Search the material for the word "from" and report each line where it turns up.

* * *

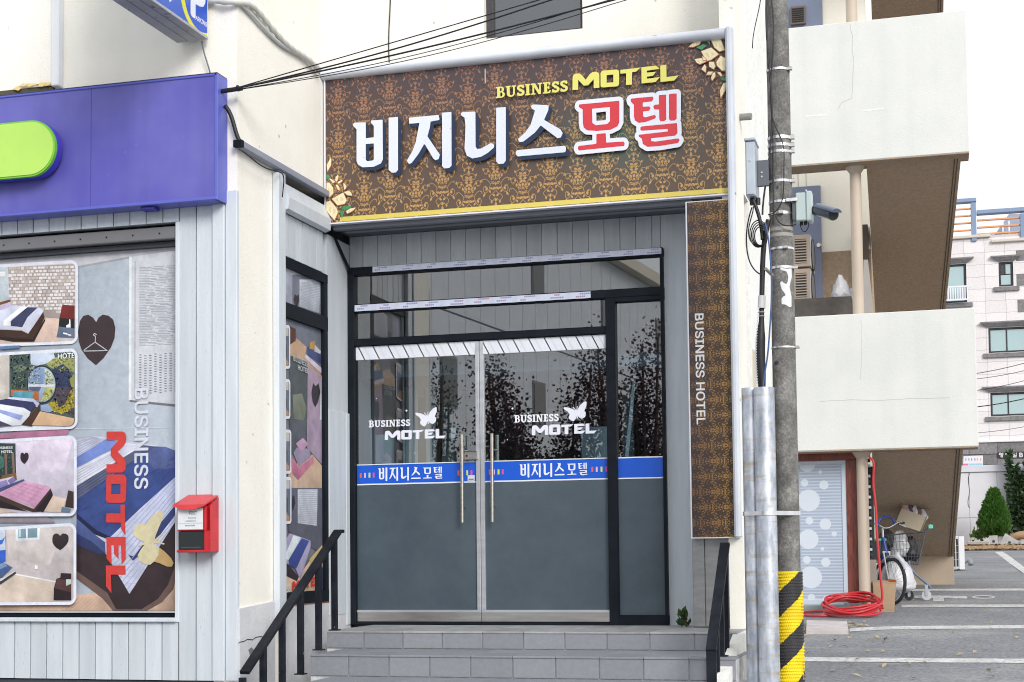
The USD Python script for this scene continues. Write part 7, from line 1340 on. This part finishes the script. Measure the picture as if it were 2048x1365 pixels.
def awin(w, splits, hs=None, corn=True, sill=True):
    x0, z0, x1, z1 = wbox(w); fw = .055
    f = A('window', cat_([bx(x0, x1, BY + .06, BY + .14, z1 - fw, z1), bx(x0, x1, BY + .06, BY + .14, z0, z0 + fw), bx(x0, x0 + fw, BY + .06, BY + .14, z0 + fw, z1 - fw), bx(x1 - fw, x1, BY + .06, BY + .14, z0 + fw, z1 - fw)]), AF)
    xs = [x0 + fw] + [x0 + (x1 - x0) * s for s in splits] + [x1 - fw]; zs_ = [z0 + fw, z1 - fw] if hs is None else [z0 + fw, z0 + (z1 - z0) * hs, z1 - fw]
    for i in range(len(xs) - 1):
        for j in range(len(zs_) - 1):
            if j == 0 and hs is not None and i > 0: continue
            xb = xs[-1] if (j == 0 and hs is not None) else xs[i + 1]
            part(f, 'pane', bx(xs[i] + .02, xb - .02, BY + .10, BY + .11, zs_[j] + .02, zs_[j + 1] - .02), AGD if (hs is not None and j == 1 and i == 0) else AG); part(f, 'sash', cat_([bx(xs[i] + .004, xb - .004, BY + .085, BY + .125, zs_[j] + a, zs_[j] + a + .018) for a in (0,)] + [bx(xb - .03, xb, BY + .08, BY + .13, zs_[j], zs_[j + 1])]), AF)
    if corn: part(f, 'cornice', hull([(x0 - .28, BY - .16, z1 + .22), (x1 + .28, BY - .16, z1 + .22), (x0 - .28, BY, z1 + .22), (x1 + .28, BY, z1 + .22), (x0 - .05, BY - .06, z1 + .03), (x1 + .05, BY - .06, z1 + .03), (x0 - .05, BY, z1 + .03), (x1 + .05, BY, z1 + .03), (x0 - .28, BY - .16, z1 + .17), (x1 + .28, BY - .16, z1 + .17)]), DKG[0])
    if sill: part(f, 'sill', bbx(x0 - .2, x1 + .2, BY - .08, BY, z0 - .18, z0 - .02, .01), DKG[0])
    return f
f0 = awin(WIN[0], [.12]); awin(WIN[1], [.45], .5); awin(WIN[2], [.47]); awin(WIN[3], [.47])
rl = A('balcony_rail', cat_([bx(ay(1880, 577)[0], ay(1938, 577)[0], BY - .3, BY - .25, ay(1910, v + 3)[2], ay(1910, v)[2]) for v in (575, 601)]), flat('rail_white', (226, 226, 228), .5))
for u in np.arange(1882, 1939, 4.8): part(rl, 'baluster', bx(ay(u, 590)[0] - .022, ay(u, 590)[0] + .022, BY - .29, BY - .26, ay(1910, 602)[2], ay(1910, 577)[2]), flat('rail_white', (226, 226, 228), .5))
PBL = flat('pergola_blue', (128, 148, 178), .6); POR = flat('slat_orange', (222, 158, 112), .6)
pg = A('pergola', cat_([bbx(ay(1870, 402)[0], ay(1952.5, 402)[0], BY - .1, BY + .25, ay(1930, 406)[2], ay(1930, 398)[2], .02)]), PBL); part(pg, 'beam', bbx(ay(1953, 423)[0], ay(2120, 423)[0], BY - .1, BY + .25, ay(1990, 427.5)[2], ay(1990, 419)[2], .02), PBL)
for u0, u1, v0 in ((1942, 1952.5, 406), (2040, 2051, 428)): part(pg, 'post', bbx(ay(u0, 440)[0], ay(u1, 440)[0], BY - .08, BY + .2, at - .2, ay(u0, v0)[2], .015), PBL)
for v in (418, 432, 446.5, 461): part(pg, 'slat', bbx(ay(1870, v)[0], ay(1942, v)[0], BY - .02, BY + .1, ay(1910, v + 3)[2], ay(1910, v)[2], .01), POR)
for v in (437, 451.5, 465): part(pg, 'slat', bbx(ay(1954, v)[0], ay(2040, v)[0], BY - .02, BY + .1, ay(1990, v + 3.5)[2], ay(1990, v)[2], .01), POR)
A('roof_stair', hull([ay(u, v, d) for u, v in ((1985, 477), (2018, 428), (2044, 428), (2044, 477)) for d in (2.0, 2.2)]), flat('roof_stair_grey', (150, 160, 180), .8))
for u in (2006, 2018.5): A('roof_pipe', bx(ay(u - 1.5, 460, 1.6)[0], ay(u + 1.5, 460, 1.6)[0], BY + 1.6, BY + 1.7, at - .3, ay(u, 442, 1.6)[2]), flat('rail_white', (226, 226, 228), .5))
PSTR = Print('y', BY - .035, lambda p: pts_y(p, BY)); bxp = poly(pts_y([(1927, 913), (1966, 911.5), (1966, 931), (1926, 932.5)], BY)); PSTR.shape(bxp, (222, 220, 224))
for i, u in enumerate((1930, 1936, 1941.5, 1948, 1953, 1959.5)): PSTR.shape(poly(pts_y([(u, 916.5), (u + 3.4, 916.3), (u + 3.4, 922.5), (u, 922.8)], BY)).buffer(-.012), (118, 140, 186) if i not in (4, 5) else (216, 146, 160))
PSTR.shape(poly(pts_y([(1926, 928), (1936, 927.8), (1936, 932), (1926, 932.3)], BY)), (222, 110, 150)); PSTR.shape(poly(pts_y([(1937, 927.8), (1965, 927.3), (1965, 930.6), (1937, 931.4)], BY)), (150, 196, 222))
pst_ = thing('wall_banner', 'small white banner with pastel lettering on the dark granite base', 'banner', ay(1946, 932, -.03)); part(pst_, 'board', ex_y(bxp, BY - .033, BY - .022), flat('banner_white', (220, 220, 224), .6)); PSTR.build(pst_, 'print', 'pastel print of the banner')
pl = thing('name_plaque', 'black rounded name plaque with white Hangul lettering on the dark granite', 'sign', ay(2022, 917, -.05)); pgm = rnd(poly(pts_y([(1994, 904.5), (2062, 903.5), (2062, 916.5), (1994, 917.5)], BY)), .09)
part(pl, 'board', ex_y(pgm, BY - .05, BY - .022), flat('plaque_black', (38, 34, 34), .4)); NP = Print('y', BY - .0505, lambda p: pts_y(p, BY)); st_ = []
def gl_(u, segs, circ=(), th=1.25):
    for s in segs: st_.append(LineString(pts_y([(u + a * 9.0, 905.8 + b * 9.4) for a, b in s], BY)).buffer(th / 2 / FPX * BY * .95, cap_style='flat'))
    for a, b, r in circ: c = pts_y([(u + a * 9.0, 905.8 + b * 9.4)], BY)[0]; k = r * 9.2 / FPX * BY; st_.append(Point(c).buffer(k).difference(Point(c).buffer(k * .45)))
gl_(1998, [[(.85, 0), (.85, .55)], [(.5, .2), (.85, .2)], [(.5, .4), (.85, .4)]], [(.25, .28, .26), (.6, .78, .24)]); gl_(2010, [[(.3, .05), (.05, .5)], [(.28, .18), (.5, .5)], [(.85, 0), (.85, .55)], [(.55, .28), (.85, .28)]], [(.6, .78, .24)])
gl_(2025, [[(.1, .05), (.1, .42)], [(.5, .05), (.5, .42)], [(.1, .2), (.5, .2)], [(.1, .42), (.5, .42)], [(.82, 0), (.82, .48)], [(.2, .58), (.85, .58), (.85, .76), (.2, .76), (.2, .95), (.88, .95)]], th=1.05)
NP.many(st_, (226, 226, 230)); NP.shape(fit(text2d('B'), pts_y([(2038.5, 915)], BY)[0], pts_y([(2045.5, 906)], BY)[0]), (226, 226, 230)); NP.build(pl, 'lettering', 'white plaque lettering')
for i, (v0, v1, r_) in enumerate(((747, 727, .008), (758, 742, .007), (781, 762, .007), (814, 798, .012), (866, 854, .006))):
    p, q = on_y(1956 if i else 1955, v0, 36), on_y(2048, v1, 36); d = q - p; t = np.linspace(-1.2, 2.2, 30); L_ = p + d * t[:, None]; L_[:, 2] += .06 * (t ** 2 - t)
    solo('overhead_wire', tube(L_, r_, 5), CABLE, ['uppermost thin wire crossing before the granite apartment', 'second thin wire from the top before the apartment', 'third thin wire passing between the two wide apartment windows', 'thick wire crossing the lowest wide apartment window', 'lowest faint wire just above the dark granite base'][i], 'wire', 'wires before the apartment')

# ================================================================== across the street (seen in the glass)
mir = lambda p: np.array([p[0], 2 * DY - p[1], p[2]])
OPW = flat('facade_grey', (222, 228, 236), .7); OPT = flat('facade_trim', (120, 122, 126), .6); OPR = flat('fascia_cream', (214, 206, 186), .6)
tdir = np.array([math.sin(math.radians(5.4)), -math.cos(math.radians(5.4)), 0]); pR = on_y(1248, 520, 39.0); hR = pR[2]; base = mir(pR)
ob = thing('opposite_building', 'long grey panelled building across the street, mirrored in the door glass', 'building', (base[0], base[1], 0))
nrm = np.array([tdir[1], -tdir[0], 0]); nrm = nrm if nrm[0] < 0 else -nrm
def slab(s0, s1, d0, d1, z0, z1): return hull([base + tdir * s + nrm * d + [0, 0, z - base[2]] for s in (s0, s1) for d in (d0, d1) for z in (z0, z1)])
part(ob, 'wall', slab(-26, 22, .1, 9, -.2, hR - .3), OPT); part(ob, 'roof_edge', slab(-26.3, 22.3, -.3, 9.3, hR - .3, hR), OPR)
s = -26.; k = 0
while s < 22:
    for z0 in (0, 3.1, 6.2):
        z1 = min(z0 + 3.08, hR - .31)
        if z1 - z0 > .5: part(ob, 'wall_panel', slab(s + .012, s + .788, 0, .1, z0 + .02, z1), OPW)
    s += .8; k += 1
for s in (-22, -17, -12, -7, -2, 3, 8, 13):
    for z0 in (4.4, 7.2):
        w = part(ob, 'window', slab(s, s + .7, -.03, .02, z0, z0 + .9), flat('window_dark', (44, 50, 58), .15)); part(w, 'frame', slab(s - .05, s + .75, -.02, .01, z0 - .05, z0 + .95), OPT)
mp = mir(on_y(1095, 930, 17.6)); mpz = on_y(1095, 700, 17.6)[2]
def tree(name, lab, base_, htop, rad_, n, lm, trunk_z, seed):
    r_ = np.random.RandomState(seed); t = thing(name, lab, 'tree', base_); bark = paint('bark', (.1, .07, .05)); b = np.array(base_)
    part(t, 'trunk', tube(spline([b, b + [.05, .03, trunk_z * .5], b + [0, .0, trunk_z]], 10), np.linspace(.09, .05, 10), 10), bark, smooth=True); C, D = [], []
    for k in range(16):
        a = r_.uniform(0, 6.28); e = b + [rad_ * .8 * math.cos(a), rad_ * .8 * math.sin(a), trunk_z + (htop - trunk_z) * r_.uniform(.25, .95)]; part(t, 'limb', tube(spline([b + [0, 0, trunk_z * .8], b * .5 + e * .5 + [0, 0, .1], e], 8), np.linspace(.045, .012, 8), 6), bark, smooth=True)
        for _ in range(n // 16): s_ = r_.uniform(.35, 1.05); p = (b + [0, 0, trunk_z * .9]) * (1 - s_) + e * s_ + r_.normal(size=3) * rad_ * .15; C.append(p); D.append(r_.normal(size=3) + [0, 0, -.3])
    part(t, 'crown', leaves(np.array(C), np.array(D), .045, .8), lm)
tree('maple_tree', 'dark red maple in front of the camera side of the street', (mp[0], mp[1], 0), mpz + .1, .9, 15000, leafmat('maple_leaf', (.05, .016, .018), (.30, .10, .09)), 1.5, 4)
m2 = mir(on_y(1290, 930, 19.0)); tree('maple_tree', 'second dark red maple standing farther right across the street', (m2[0], m2[1], 0), on_y(1290, 650, 19.)[2], .75, 11000, leafmat('maple_leaf_b', (.05, .016, .018), (.28, .09, .08)), 1.3, 5)
m3 = mir(on_y(835, 800, 19.5)); tree('street_tree', 'small dark green tree across the street, mirrored in the left door', (m3[0], m3[1], 0), on_y(850, 690, 19.5)[2], .65, 6000, leafmat('street_leaf', (.02, .035, .02), (.05, .08, .04)), 1.6, 6)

* * *

Right answer:
The USD Python script for this scene continues. Write part 7, from line 1340 on. This part finishes the script. Measure the picture as if it were 2048x1365 pixels.
    solo('overhead_wire', tube(L_, r_, 5), CABLE, ['uppermost thin wire crossing before the granite apartment', 'second thin wire from the top before the apartment', 'third thin wire passing between the two wide apartment windows', 'thick wire crossing the lowest wide apartment window', 'lowest faint wire just above the dark granite base'][i], 'wire', 'wires before the apartment')